Nik and I have spent nearly every Father’s Day over the last few years serving at church. We’re up early to prepare any last detail needed, anywhere from AVL to helping set up for an event that day. After service, we usually would do lunch with family somewhere. I’m so thankful for those memories and moments. However, this is the first year we celebrated on our own. While we will miss honoring all the fathers in our lives, it was really nice to reflect on the day and what it means to us now, within our own family.
Today felt different. It was the first Father’s Day we really got to focus on Nik as a dad and celebrate him. First thing this morning as I gave Nik the biggest hug and told him “Happy Father’s Day”, I began to cry. I’m so blessed with one of the best, and there is nothing more I want in this life than to see him with our children. The brief moment we had of him taking care of me (and Landry) gave me a glimpse of the father I know he is and will be. (I also see it when he’s with our nieces and nephews, and when he was a teacher – the man is a natural.) We both found ourselves choked up once again as we sat together and read my handwritten card together. (My handwriting can sometimes be messy, and I have to help Nik decipher my chicken scratch.) While our tears may have been some of sadness, we count it as joy because we know our Heavenly Father is working on our behalf, and our miracle and long-awaited prayer will come to fruition soon.
I wanted to do all the things that Nik loves, and everything we talked about doing. I felt, at first, we may not be able to get it done, but guess what? We did every last thing. Although we went place to place and stayed busy throughout the day, it never felt rushed. There was no sense of urgency or anxiety (that comes from me!).

After church, we grabbed a quick bite at home as we prepared for our first true beach outing together. I didn’t think to leave out a bathing suit from our HHG (household goods) shipment, so I had to create something out of shorts and a tank top – it worked and was certainly good enough. We grabbed towels, water, and sunblock, and went on our way. We tested out one of the very private beaches we have on base, and it was the best decision. While we weren’t there very long (we really aren’t beach people who stay all day – usually two hours is our max at any beach), but I’ll say, it was truly peaceful.
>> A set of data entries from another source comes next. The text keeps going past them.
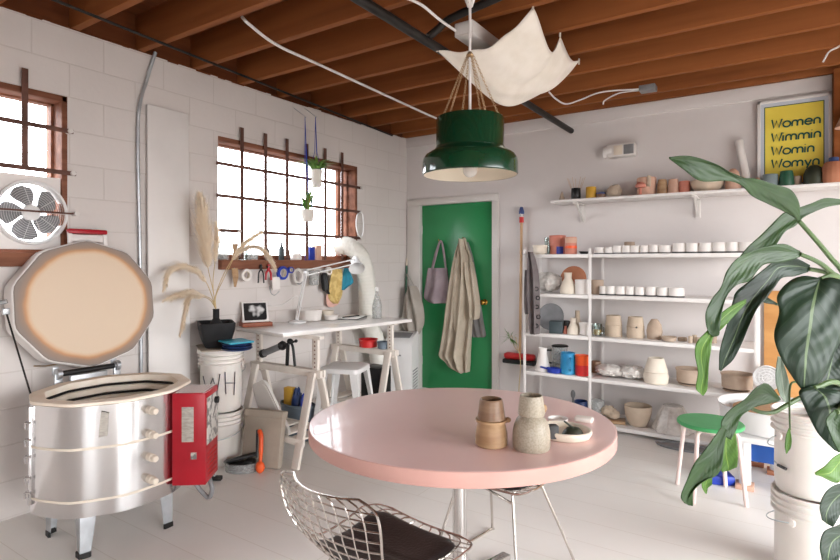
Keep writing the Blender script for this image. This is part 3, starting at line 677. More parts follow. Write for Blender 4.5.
# ------------------------------------------------------------------ work table by the wide window
ZT = .92
dk = thing('work_table_top', 'white rectangular work table top resting on two trestles under the wide window', 'table top', (-2.895, 2.667, 0), -.1385)
MB().box((-.625, 0, ZT-.026), (0, 1.337, ZT), .003).build('worktop', m_desk, dk)
def trestle(label, loc):
    t = thing('adjustable_trestle', label, 'trestle', loc, 0, 'white wooden trestles')
    for s_ in (1, -1): MB().box((-.37, s_*.017-.011+(.0), .60), (.37, s_*.017+.011, .65), .002).build('top_rail', m_wtim, t)
    for x in (-.30, .30):
        for s_ in (1, -1):
            MB().beam((x, s_*.035, .655-.02), (x, s_*.20, .0), .062, .024, up=(0, 1, .2), bevel=.002).build('leg', m_wtim, t)
        b = MB().box((x-.028, -.012, .585), (x+.028, .012, ZT-.05), .002)
        u = b.build('upright', m_wtim, t)
        h = MB()
        for k in range(7): h.cyl((x, -.0126, .67+k*.03), (x, .0126, .67+k*.03), .006, seg=10)
        h.build('peg_hole', m_oldwood, u)
    MB().box((-.36, -.024, ZT-.05), (.36, .024, ZT-.0275), .002).build('top_plate', m_wtim, t)
    for s_ in (1, -1): MB().box((-.34, s_*.158-.01, .15), (.34, s_*.158+.01, .195), .002).build('shelf_rail', m_wtim, t)
    for x in (-.25, -.08, .08, .25): MB().box((x-.055, -.148, .178), (x+.055, .148, .19), .002).build('shelf_slat', m_wtim, t)
    return t
trestle('white timber trestle carrying the table end beside the lettered buckets', (-3.085, 2.877, 0))
trestle('white timber trestle carrying the table end beside the white appliance', (-3.17, 3.89, 0))
# caulking gun on the near trestle
cg = thing('caulking_gun', 'black and grey caulking gun resting across the trestle rail', 'tool', P(275, 360, y=2.87))
yy = 2.865
a = P(262, 354, y=yy); b = P(281, 346, y=yy); c = P(290, 343, y=yy); a = Vector((a.x, yy, max(a.z, .68)))
MB().cyl(a, b, .025).build('barrel', m_grey, cg, world=True)
MB().cyl(a, a.lerp(b, .12), .031).build('end_cap', m_black, cg, world=True)
MB().tube([b, b.lerp(c, .25), b.lerp(c, .45)], [.033, .036, .02]).build('carriage', m_black, cg, world=True)
hh = MB(); q1 = P(287, 362, y=yy); q2 = P(295, 362, y=yy)
hh.beam(c+Vector((-.02, 0, 0)), (q1.x, yy, .652), .022, .02, bevel=.004); hh.tube(crom([c+Vector((.0, 0, .01)), c+Vector((.03, 0, -.03)), (q2.x, yy, .655)], 8), .010, 8)
hh.ball(c+Vector((.0, 0, .012)), (.028, .02, .022)); hh.tube([c, P(296, 341, y=yy)], .008); hh.ball(P(296, 341, y=yy), .013)
hh.build('handle', m_black, cg, world=True)
# things on the table
q = P(256, 326, z=ZT)
wbk = solo('wooden_block', 'reddish wooden block holding up a framed print on the work table', 'block', MB().box((-.06, -.115, 0), (.06, .115, .03), .004), m_block_wood, (q.x, q.y, ZT+.0005), -.45)
pf = thing('framed_print', 'small white framed black and white print leaning on the wooden block', 'framed print', (q.x-.0, q.y+.0, ZT+.031), 1.05)
Mx = Matrix.Rotation(-.42, 4, 'X')
MB().box((-.10, -.004, 0), (.10, .008, .17), .002, M=Mx).build('frame', m_white, pf); MB().box((-.086, -.0052, .014), (.086, -.0042, .156), M=Mx).build('print', m_photo, pf)
def at_table(px, py): return P(px, py, z=ZT)
q = at_table(312, 321)
tt = solo('clay_tub', 'wide pale clay-stained tub standing on the work table', 'tub', vessel([(.085, 0), (.095, .005), (.105, .085), (.108, .09)], .006, sx=1, sy=.8, seg=36), m_cup, (q.x-.04, q.y+.02, ZT+.0005), .3)
solo('clay_tub', 'small pale tub pushed up beside the wider clay-stained tub', 'tub', vessel([(.045, 0), (.055, .004), (.062, .07), (.065, .074)], .005), m_cream, (q.x-.005, q.y+.185, ZT+.0005))
solo('mixing_bowl', 'small white bowl in front of the clay tubs on the work table', 'bowl', vessel([(.03, 0), (.035, .003), (.06, .035), (.066, .045)], .004), m_cup, (q.x+.09, q.y+.14, ZT+.0005))
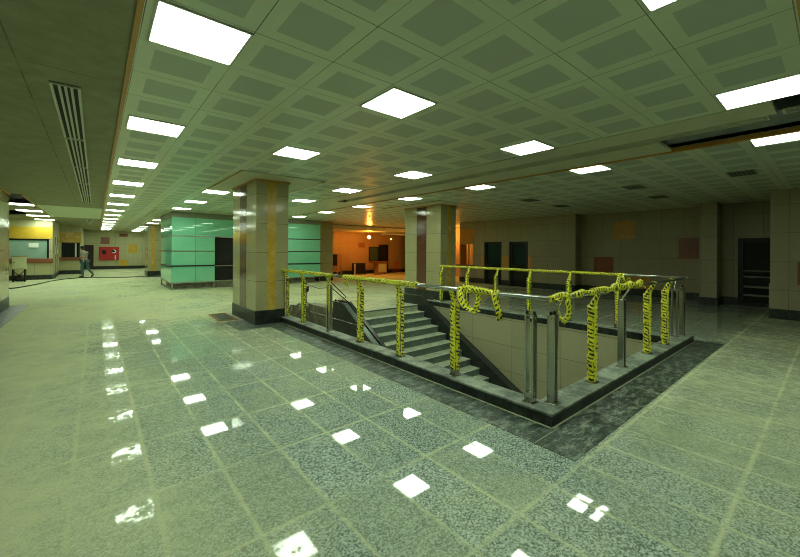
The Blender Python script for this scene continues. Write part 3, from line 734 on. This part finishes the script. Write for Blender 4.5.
for x_, y_ in ((11.69, 20.79), (12.31, 20.79), (11.69, 21.26), (12.31, 21.26)): ch('leg', box(x_ - .03, x_ + .03, y_ - .03, y_ + .03, 0, .62), 'wood', cb)
ch('shelf', box(11.69, 12.31, 20.79, 21.26, .25, .28), 'wood', cb)
bx = empty('crate', (13.7, 20.8, 0), 'dark open crate standing on low legs below the bulb', 'crate')
ch('shell', MB().box(13.3, 14.1, 20.6, 20.64, .3, .78).box(13.3, 14.1, 21.0, 21.04, .3, .78).box(13.3, 13.34, 20.64, 21.0, .3, .78).box(14.06, 14.1, 20.64, 21.0, .3, .78).box(13.34, 14.06, 20.64, 21.0, .3, .33), 'frame', bx)
for x_ in (13.33, 14.07):
    for y_ in (20.63, 21.01): ch('leg', box(x_ - .025, x_ + .025, y_ - .025, y_ + .025, 0, .3), 'frame', bx)
ch('side_rail', box(13.22, 13.3, 20.6, 20.66, 0, .75), 'white', bx)
sg = empty('wall_plaque', (14.5, OW - .01, 2.05), 'small dark plaque on the orange wall beside the bulb', 'plaque')
ch('plaque_plate', box(14.1, 14.65, OW - .02, OW - .001, 1.85, 2.2), 'brick', sg)
for i in range(3): ch('plaque_line', box(14.16, 14.6, OW - .024, OW - .02, 1.92 + .09 * i, 1.95 + .09 * i), 'brown', sg)
tp = empty('trestle', (17.1, 20.9, 0), 'small red folding trestle by the black doorway', 'trestle')
for s_ in (-1, 1):
    ch('leg', MB().tube([(17.1, 20.9, .86), (17.1 + .28 * s_, 20.75, 0)], .022, 8), 'red', tp)
    ch('leg', MB().tube([(17.1, 20.9, .86), (17.1 + .28 * s_, 21.1, 0)], .022, 8), 'red', tp)
ch('crosspiece', MB().tube([(16.93, 20.82, .35), (17.27, 20.82, .35)], .016, 8), 'red', tp)
tag(MB().box(14.6, 15.3, 20.0, 20.35, 0, .07, bev=.01).box(14.75, 15.1, 20.05, 20.3, .07, .12, bev=.01).build('scrap_boards', 'wood', None), 'low pile of scrap board on the floor before the wooden stand', 'boards')
hb = empty('hanging_bulb', (13.62, 19.5, 2.88), 'bare glowing orange bulb hanging on a wire', 'lamp')
ch('glass', MB().ball((13.62, 19.5, 2.50), .085, (1, 1, 1.15)), 'bulb', hb)
ch('socket', MB().tube([(13.62, 19.5, 2.585), (13.62, 19.5, 2.66)], .028, 10), 'rubber', hb)
ch('wire', MB().tube([(13.62, 19.5, 2.66), (13.62, 19.5, 2.88)], .006, 6), 'rubber', hb)
hb = empty('hanging_bulb', (15.44, 19.5, 2.88), 'small far bulb near the pillar edge', 'lamp')
ch('glass', MB().ball((15.44, 19.5, 2.43), .035), 'smallbulb', hb)
ch('socket', MB().tube([(15.44, 19.5, 2.475), (15.44, 19.5, 2.53)], .02, 8), 'rubber', hb)
ch('wire', MB().tube([(15.44, 19.5, 2.53), (15.44, 19.5, 2.88)], .006, 6), 'rubber', hb)
e = empty('ceiling_beam', (16, 18.5, 2.7), 'pale fallen ceiling frame glowing in the lamp light', 'beam')
ch('beam_rail', box(13.9, 17.6, 18.36, 18.56, 2.66, 2.72), 'white', e)
ch('beam_hanger', MB().box(14.2, 14.25, 18.44, 18.48, 2.72, H + .02).box(16.9, 16.95, 18.44, 18.48, 2.72, H + .02), 'white', e)
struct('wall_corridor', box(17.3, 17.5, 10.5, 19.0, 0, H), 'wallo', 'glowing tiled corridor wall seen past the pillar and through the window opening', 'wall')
# lamp behind the far window opening lights the corridor past the pillar
hb = empty('hanging_bulb', (16.4, 15.3, 2.9), 'bulb lighting the corridor past the window opening', 'lamp')
ch('glass', MB().ball((16.4, 15.3, 2.55), .06), emitter('corridor_bulb', (1., .42, .06), 420.), hb)
ch('wire', MB().tube([(16.4, 15.3, 2.61), (16.4, 15.3, H)], .006, 6), 'rubber', hb)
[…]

I spent some time searching for unique shells or rocks along the shore, and in my walking (or sitting at the shoreline), I reflected on a lot. During that time, Nik was out in the water floating (or is that called “Treading water”? I have no idea – I can’t do it anyway!) and at one point, lying out on a beach towel to dry in the sun. I didn’t ask him what he was thinking about while he was out in the water, but I always find these times in nature that I am close to God. I ask Him questions or just tell Him what I’m thinking. Sometimes, I look for analogies in the situations or environments I’m in. For instance, as I sat on the shore and looked at all the different shells and rocks roll back and forth with the tide, I thought about how that’s like people on earth: we’re all so different yet together we make a pretty beautiful sight. Anyway, I digress…
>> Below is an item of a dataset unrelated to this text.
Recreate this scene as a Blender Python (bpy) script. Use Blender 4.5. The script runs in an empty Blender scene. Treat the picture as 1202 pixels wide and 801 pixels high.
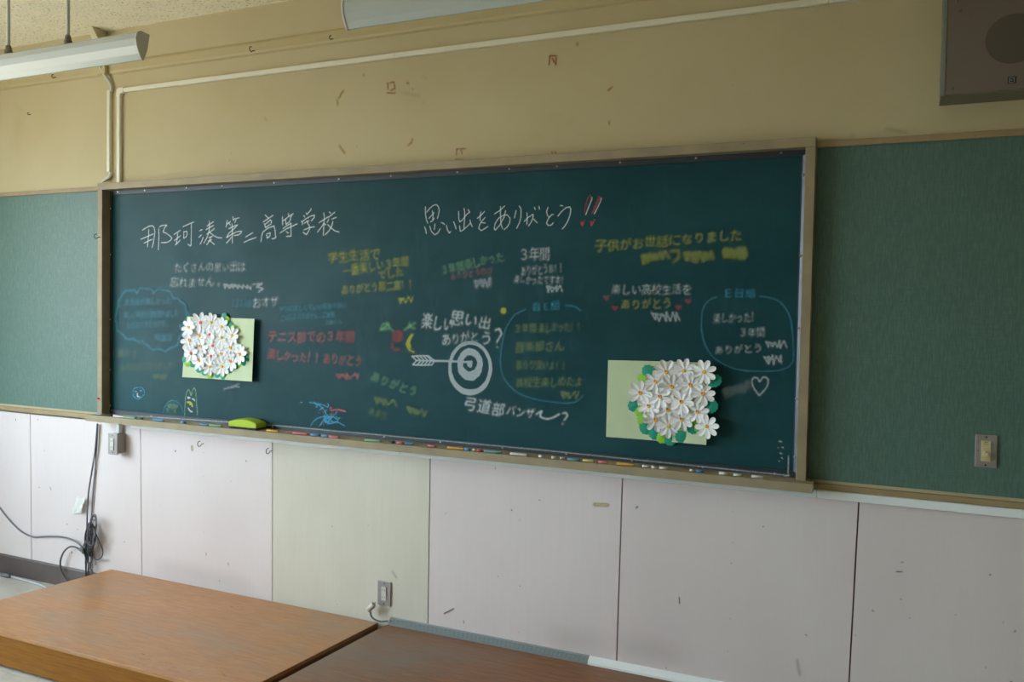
import bpy, math, random
import numpy as np
from mathutils import Vector, Matrix

SC = bpy.context.scene
COL = SC.collection
random.seed(7)
RNG = np.random.default_rng(7)

# ------------------------------------------------------------------ camera
CAM = np.array([4.68547, -3.38713, 1.66152])
RT = np.array([0.90863155, 0.41720863, 0.01804623])
UP = np.array([-0.03095314, 0.02419102, 0.99922805])
FW = np.array([-0.41645001, 0.90848872, -0.03489464])
FPX = 1000.0
cd = bpy.data.cameras.new('camera')
cd.sensor_width = 36.0
cd.sensor_fit = 'HORIZONTAL'
cd.lens = FPX / 1202 * 36.0
cd.clip_start = 0.05
cam = bpy.data.objects.new('camera', cd)
COL.objects.link(cam)
M = Matrix.Identity(4)
for i in range(3):
    M[i][0], M[i][1], M[i][2], M[i][3] = RT[i], UP[i], -FW[i], CAM[i]
cam.matrix_world = M
SC.camera = cam


def ray(px, py):
    return FW + (px - 601) / FPX * RT - (py - 400.5) / FPX * UP


def at(px, py, Y=0.0):
    """point of the plane y = Y that the photograph shows at (px, py)"""
    d = ray(px, py)
    return CAM + (Y - CAM[1]) / d[1] * d


def atz(px, py, Z):
    d = ray(px, py)
    return CAM + (Z - CAM[2]) / d[2] * d


# ------------------------------------------------------------------ world, daylight, exposure
SC.view_settings.view_transform = 'Standard'
SC.view_settings.look = 'None'
SC.view_settings.gamma = 1.0
SC.view_settings.use_curve_mapping = False
SC.view_settings.exposure = 0.0
SKY_STRENGTH = 19.0
w = bpy.data.worlds.new('overcast_sky')
SC.world = w
w.use_nodes = True
nt = w.node_tree
nt.nodes.clear()
wo = nt.nodes.new('ShaderNodeOutputWorld')
bg = nt.nodes.new('ShaderNodeBackground')
tc = nt.nodes.new('ShaderNodeTexCoord')
sx = nt.nodes.new('ShaderNodeSeparateXYZ')
rp = nt.nodes.new('ShaderNodeValToRGB')
rp.color_ramp.elements[0].position = 0.46
rp.color_ramp.elements[0].color = (0.36, 0.34, 0.30, 1)
rp.color_ramp.elements[1].position = 0.54
rp.color_ramp.elements[1].color = (0.75, 0.88, 1.0, 1)
mr = nt.nodes.new('ShaderNodeMapRange')
mr.inputs[1].default_value = -1
mr.inputs[2].default_value = 1
nt.links.new(tc.outputs['Generated'], sx.inputs[0])
nt.links.new(sx.outputs[2], mr.inputs[0])
nt.links.new(mr.outputs[0], rp.inputs[0])
nt.links.new(rp.outputs[0], bg.inputs[0])
bg.inputs[1].default_value = SKY_STRENGTH
nt.links.new(bg.outputs[0], wo.inputs[0])

XL, XR, YB, ZF, ZC = -1.0, 6.0, -8.6, 0.015, 3.168      # room: left, right, back, floor, ceiling
WIN = [(-1.0, -5.2)]          # windows in the left wall (y ranges)
WZ = (0.95, 2.75)
for i, (a, b) in enumerate(WIN):                          # portals: they only guide the sampling of the sky
    ld = bpy.data.lights.new('window_portal', 'AREA')
    ld.shape = 'RECTANGLE'
    ld.size = a - b
    ld.size_y = WZ[1] - WZ[0]
    ld.cycles.is_portal = True
    lo = bpy.data.objects.new('window_portal', ld)
    COL.objects.link(lo)
    lo.location = (XL - 0.16, (a + b) / 2, sum(WZ) / 2)
    lo.rotation_euler = Vector((1, 0, 0)).to_track_quat('-Z', 'Z').to_euler()
SC.cycles.use_denoising = True
SC.cycles.max_bounces = 10
SC.cycles.diffuse_bounces = 6
SC.cycles.transparent_max_bounces = 24
SC.cycles.caustics_reflective = False
SC.cycles.caustics_refractive = False


# ------------------------------------------------------------------ materials
def lin(c):
    out = []
    for v in c[:3]:
        v = v / 255.0
        out.append(v / 12.92 if v <= 0.04045 else ((v + 0.055) / 1.055) ** 2.4)
    return (*out, 1.0)


MATS = {}


def mat(name, rgb, rough=0.6, metal=0.0, spec=0.5, noise=None, bump=None, stretch=None, rgb2=None, nscale=None, detail=6):
    """principled material; rgb2 mixed in by noise of scale nscale; bump=(scale,strength)"""
    if name in MATS:
        return MATS[name]
    m = bpy.data.materials.new(name)
    m.use_nodes = True
    n = m.node_tree
    p = n.nodes['Principled BSDF']
    p.inputs['Base Color'].default_value = lin(rgb)
    p.inputs['Roughness'].default_value = rough
    p.inputs['Metallic'].default_value = metal
    p.inputs['Specular IOR Level'].default_value = spec
    t = n.nodes.new('ShaderNodeTexCoord')
    mp = n.nodes.new('ShaderNodeMapping')
    n.links.new(t.outputs['Object'], mp.inputs[0])
    if stretch:
        mp.inputs['Scale'].default_value = stretch
    if rgb2:
        nz = n.nodes.new('ShaderNodeTexNoise')
        nz.inputs['Scale'].default_value = nscale or 4
        nz.inputs['Detail'].default_value = detail
        n.links.new(mp.outputs[0], nz.inputs['Vector'])
        r = n.nodes.new('ShaderNodeValToRGB')
        r.color_ramp.elements[0].position = 0.35
        r.color_ramp.elements[0].color = lin(rgb)
        r.color_ramp.elements[1].position = 0.68
        r.color_ramp.elements[1].color = lin(rgb2)
        n.links.new(nz.outputs[0], r.inputs[0])
        n.links.new(r.outputs[0], p.inputs['Base Color'])
    if bump:
        bz = n.nodes.new('ShaderNodeTexNoise')
        bz.inputs['Scale'].default_value = bump[0]
        bz.inputs['Detail'].default_value = 3
        n.links.new(mp.outputs[0], bz.inputs['Vector'])
        b = n.nodes.new('ShaderNodeBump')
        b.inputs['Strength'].default_value = bump[1]
        b.inputs['Distance'].default_value = 0.002
        n.links.new(bz.outputs[0], b.inputs['Height'])
        n.links.new(b.outputs[0], p.inputs['Normal'])
    MATS[name] = m
    return m


def nd(n, kind, **kw):
    x = n.nodes.new(kind)
    for k, v in kw.items():
        x.inputs[k].default_value = v
    return x


def mixrgb(n, a, b, fac, mode='MIX'):
    x = n.nodes.new('ShaderNodeMix')
    x.data_type = 'RGBA'
    x.blend_type = mode
    for sock, v in ((x.inputs[0], fac), (x.inputs[6], a), (x.inputs[7], b)):
        if hasattr(v, 'links'):
            n.links.new(v, sock)
        else:
            sock.default_value = v
    return x.outputs[2]


def ramp(n, src, p0, p1, c0=(0, 0, 0, 1), c1=(1, 1, 1, 1)):
    r = n.nodes.new('ShaderNodeValToRGB')
    r.color_ramp.elements[0].position = p0
    r.color_ramp.elements[1].position = p1
    r.color_ramp.elements[0].color = c0
    r.color_ramp.elements[1].color = c1
    n.links.new(src, r.inputs[0])
    return r.outputs[0]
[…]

The “L” shaped rock I found on the shore. I chuckled a bit because the Lord always has a way to bring us hope with these little signs. I felt like Landry was with us today and that gives me strength.
After the beach, we showered and changed, and we went to see a movie Nik picked: “Inside Out 2”. (We already saw the new “Garfield” movie yesterday.) I’m not a big Disney person these days so I was surprised when the film actually exceeded my expectations. An even bigger plus is we found the movie theater we both really love on the island, AND now have favorite seats, so that’s a double win.
We went for dessert BEFORE dinner. I had Nik try (okay, we split it!) a cinnamon and sugar pretzel from Auntie Anne’s because I told him when I think of that place, I get a taste for dessert. I never go for the actual plain pretzel (I’m not a fan of all that salt). He gave the sweet pretzel a thumbs up. We then headed to the place he said he wanted to go to: Cold Stone Creamery. We enjoyed a cup of ice cream outside on the patio.

When we got home, we tag teamed dinner: he made the steaks, and I made my brussel sprouts. Thinking about it now, maybe it was really fitting we had “sprouts” today. That was Landry’s nickname. Nik’s sweet tooth was still aching a couple hours later, so I finished off the night making his favorite, chocolate chip cookies, while we watched a movie.

I think today was an incredibly beautiful day. It was so full of fun, laughter, a few tears, and so much love. I would’ve handed Nik the moon if I could have given it to him.
While it may be easy to focus on what we don’t have on days like today, we chose to focus on what we do and how greatly God has blessed us. Landry is never far from our hearts, but we are grateful for the time we were given with Landry, yet more importantly, we are grateful for who we are today because of it all. God didn’t waste our hurt. He turned it into something beautiful, and Nik and I are even closer because of it. We are thankful for the preparation He is working in us both, and the time we have been given to be the best versions of ourselves and grow to love each other even more than ever before.
To the man I will choose over and over again in any lifetime and for the rest of my life, Happy Father’s Day. I love you more than words can accurately describe.